Reading choices made by my 13 year old son: Anthony Horowitz (chosen but not read) Shadow Girl (read only at home) Chronicles of Elementia (his favorite book ever, at least on Monday) and Harry Potter and the Chamber of Secrets.

Tony also discusses the gendering of book covers. It really is true that people judge books by their covers. Tony suggests that girls are more likely to pick up a book with a cover that is designed to appeal to boys than the other way around. That may be true in some cases, but I don’t think that is necessarily the case. Kids look for clues from book covers. I’ve got The Word Is Murder by Anthony Horowitz sitting next to my sofa. It has a black cover with a shiny knife and a pencil on the front. The cover is what got my son to bring it home (not read it, but bring it home), and my daughter instantly backed away.  I also have a copy of Shadow Girl by Kate Ristau, which has an orange cover with a black silhouette of a girl on it. He read this one secretly (he even tried to hide it from me) but wouldn’t take it out of the house.  I feel like a lot of this is a cultural issue– that boys might be more likely to pick up books with girls on the cover if they didn’t think other kids would embarrass them for doing so.  It’s sad that boys and girls are shamed for things like the art on the book they’re reading.

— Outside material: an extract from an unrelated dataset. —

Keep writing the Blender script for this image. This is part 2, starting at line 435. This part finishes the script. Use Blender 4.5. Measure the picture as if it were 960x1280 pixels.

There are many fewer male protagonists in YA horror, for sure. It would be great to see this disparity addressed, but as publishers work on increasing diversity I think this is something that is going to require thoughtful discussion in the YA literature community, as there is a feeling right now that publishing has been centering male protagonists and male authors for long enough. Rudine Sims Bishop writes that books should be both windows and mirrors, which is a great analogy, but Uma Krishnaswami takes it a step further and suggests that they can be prisms: not just showing an unfamiliar world or reflecting your own back exactly, but looking at things from a different perspective. I see this as the way that YA is going to have to move in order for boys to find themselves once again as heroes in horror fiction.